Let’s consider the charge of an electron to be (-e).
Hence, the force on the electron is equal to
\[F=-eE\]
We can find the acceleration of the electron by,
\[a=\dfrac{F}{m}=-\dfrac{eE}{m}\]
Where m is the mass of the electron.
Now, let us introduce a quantity called the relaxation time. It is the average time between two consecutive collisions.
Let’s assume there are ‘n’ number of electrons in the conductor at any given time.
The relaxation time is given by,
\[\tau =\dfrac{{{\tau }_{1}}+{{\tau }_{2}}+{{\tau }_{3}}+{{\tau }_{4}}+....}{n}\]
Where, \[[{{\tau }_{1}},{{\tau }_{2}},{{\tau }_{3}},{{\tau }_{4}},....]\] are the collision times of n electrons.
We can say that the drift velocity is the average velocity of all the electrons.
So, we can write,
\[{{v}_{d}}=\dfrac{{{v}_{1}}+{{v}_{2}}+{{v}_{3}}+{{v}_{4}}+{{v}_{5}}+....}{n}\]

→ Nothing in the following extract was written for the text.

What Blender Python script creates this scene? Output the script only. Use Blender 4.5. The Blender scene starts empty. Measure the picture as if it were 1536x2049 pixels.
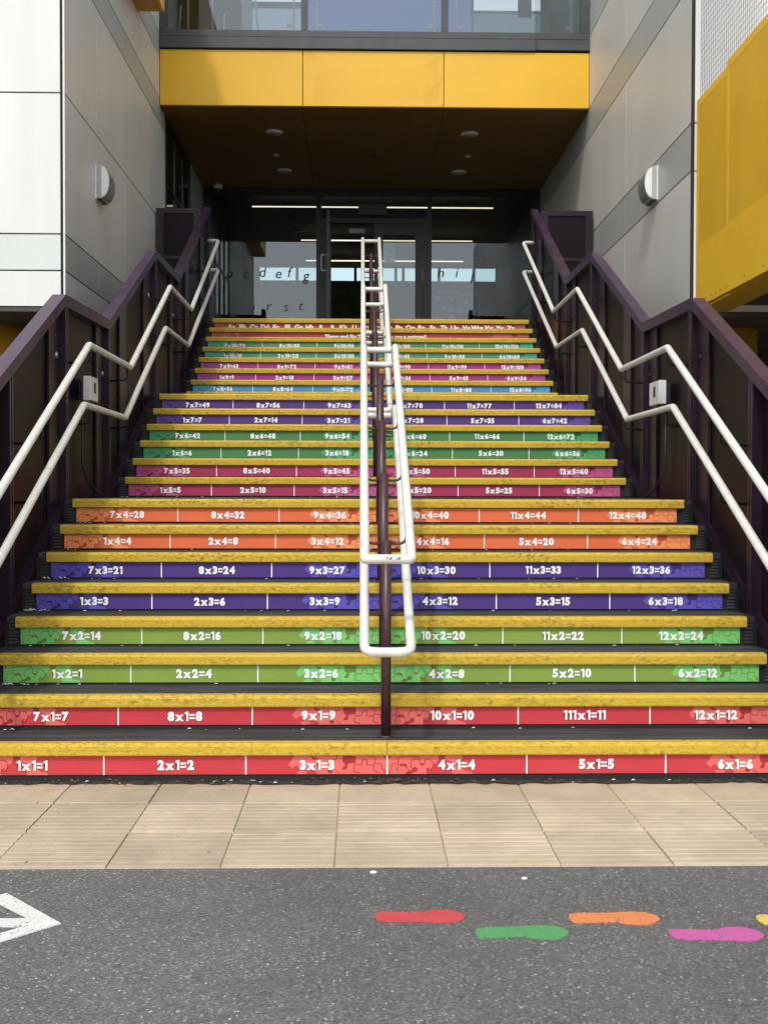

We can use the general kinematics equation,
\[v=u+at\] …………… (2)
Where, \[v\] is the final velocity,
             \[u\] is the initial velocity,
             \[a\] is the acceleration,
     and \[t\] is the time duration.
 Using equation (2) we get,
\[{{v}_{d}}=\dfrac{({{u}_{1}}+{{u}_{2}}+...+{{u}_{n}})+a({{\tau }_{1}}+{{\tau }_{2}}+...+{{\tau }_{n}})}{n}\]
\[\Rightarrow {{v}_{d}}=0+\dfrac{a({{\tau }_{1}}+{{\tau }_{2}}+...+{{\tau }_{n}})}{n}\] -- (Initial average velocity is zero)
\[\begin{align}
  & \Rightarrow {{v}_{d}}=\dfrac{a({{\tau }_{1}}+{{\tau }_{2}}+...+{{\tau }_{n}})}{n} \\
 & \Rightarrow {{v}_{d}}=a\tau \\
 & \Rightarrow {{v}_{d}}=(-\dfrac{eE}{m})\tau \\
\end{align}\]
The expression of drift velocity is,
\[{{v}_{d}}=(-\dfrac{eE}{m})\tau \]

Note:
Students should be clear with the approach. If you know the basic equations, you can easily derive to the above expression. We all know that the vibration of the atoms increases as we heat a conductor. So, the time duration between two collisions decreases. As a result, the relaxation time decreases. The drift velocity is directly proportional to the relaxation time. So, drift velocity will decrease with the increase in temperature.